• _To do_: Every line below must be reproduced exactly. Copy them all.

── Dataset extract

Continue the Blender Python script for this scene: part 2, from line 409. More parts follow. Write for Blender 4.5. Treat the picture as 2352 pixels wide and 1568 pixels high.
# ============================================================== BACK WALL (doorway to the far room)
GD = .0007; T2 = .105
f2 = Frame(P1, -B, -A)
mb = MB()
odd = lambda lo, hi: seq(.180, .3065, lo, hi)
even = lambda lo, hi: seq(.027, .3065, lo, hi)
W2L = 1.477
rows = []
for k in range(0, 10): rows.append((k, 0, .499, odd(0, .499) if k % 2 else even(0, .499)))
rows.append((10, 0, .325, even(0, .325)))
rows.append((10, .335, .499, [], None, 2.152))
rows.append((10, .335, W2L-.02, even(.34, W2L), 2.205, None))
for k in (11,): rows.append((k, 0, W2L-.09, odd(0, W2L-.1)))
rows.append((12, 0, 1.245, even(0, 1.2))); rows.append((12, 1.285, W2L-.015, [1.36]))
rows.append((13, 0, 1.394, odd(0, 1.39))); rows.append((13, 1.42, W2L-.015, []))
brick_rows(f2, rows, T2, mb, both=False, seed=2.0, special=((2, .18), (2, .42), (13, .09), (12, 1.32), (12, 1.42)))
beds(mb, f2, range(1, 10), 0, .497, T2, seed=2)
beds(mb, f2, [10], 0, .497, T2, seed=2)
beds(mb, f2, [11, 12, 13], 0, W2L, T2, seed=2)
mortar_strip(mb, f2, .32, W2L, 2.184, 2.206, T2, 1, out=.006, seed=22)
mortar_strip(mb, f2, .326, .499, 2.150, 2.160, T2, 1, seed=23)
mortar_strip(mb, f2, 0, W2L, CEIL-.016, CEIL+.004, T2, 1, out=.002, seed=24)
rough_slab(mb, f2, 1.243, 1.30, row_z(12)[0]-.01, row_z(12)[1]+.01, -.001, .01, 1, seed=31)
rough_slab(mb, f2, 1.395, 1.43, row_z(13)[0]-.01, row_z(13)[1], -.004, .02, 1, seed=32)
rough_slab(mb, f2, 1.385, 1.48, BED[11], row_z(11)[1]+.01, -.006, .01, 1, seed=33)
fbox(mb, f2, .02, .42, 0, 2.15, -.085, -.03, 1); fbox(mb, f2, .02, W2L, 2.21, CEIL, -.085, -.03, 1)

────

• _Right answer_:
Continue the Blender Python script for this scene: part 2, from line 409. More parts follow. Write for Blender 4.5. Treat the picture as 2352 pixels wide and 1568 pixels high.
# ============================================================== BACK WALL (doorway to the far room)
GD = .0007; T2 = .105
f2 = Frame(P1, -B, -A)
mb = MB()
odd = lambda lo, hi: seq(.180, .3065, lo, hi)
even = lambda lo, hi: seq(.027, .3065, lo, hi)
W2L = 1.477
rows = []
for k in range(0, 10): rows.append((k, 0, .499, odd(0, .499) if k % 2 else even(0, .499)))
rows.append((10, 0, .325, even(0, .325)))
rows.append((10, .335, .499, [], None, 2.152))
rows.append((10, .335, W2L-.02, even(.34, W2L), 2.205, None))
for k in (11,): rows.append((k, 0, W2L-.09, odd(0, W2L-.1)))
rows.append((12, 0, 1.245, even(0, 1.2))); rows.append((12, 1.285, W2L-.015, [1.36]))
rows.append((13, 0, 1.394, odd(0, 1.39))); rows.append((13, 1.42, W2L-.015, []))
brick_rows(f2, rows, T2, mb, both=False, seed=2.0, special=((2, .18), (2, .42), (13, .09), (12, 1.32), (12, 1.42)))
beds(mb, f2, range(1, 10), 0, .497, T2, seed=2)
beds(mb, f2, [10], 0, .497, T2, seed=2)
beds(mb, f2, [11, 12, 13], 0, W2L, T2, seed=2)
mortar_strip(mb, f2, .32, W2L, 2.184, 2.206, T2, 1, out=.006, seed=22)
mortar_strip(mb, f2, .326, .499, 2.150, 2.160, T2, 1, seed=23)
mortar_strip(mb, f2, 0, W2L, CEIL-.016, CEIL+.004, T2, 1, out=.002, seed=24)
rough_slab(mb, f2, 1.243, 1.30, row_z(12)[0]-.01, row_z(12)[1]+.01, -.001, .01, 1, seed=31)
rough_slab(mb, f2, 1.395, 1.43, row_z(13)[0]-.01, row_z(13)[1], -.004, .02, 1, seed=32)
rough_slab(mb, f2, 1.385, 1.48, BED[11], row_z(11)[1]+.01, -.006, .01, 1, seed=33)
fbox(mb, f2, .02, .42, 0, 2.15, -.085, -.03, 1); fbox(mb, f2, .02, W2L, 2.21, CEIL, -.085, -.03, 1)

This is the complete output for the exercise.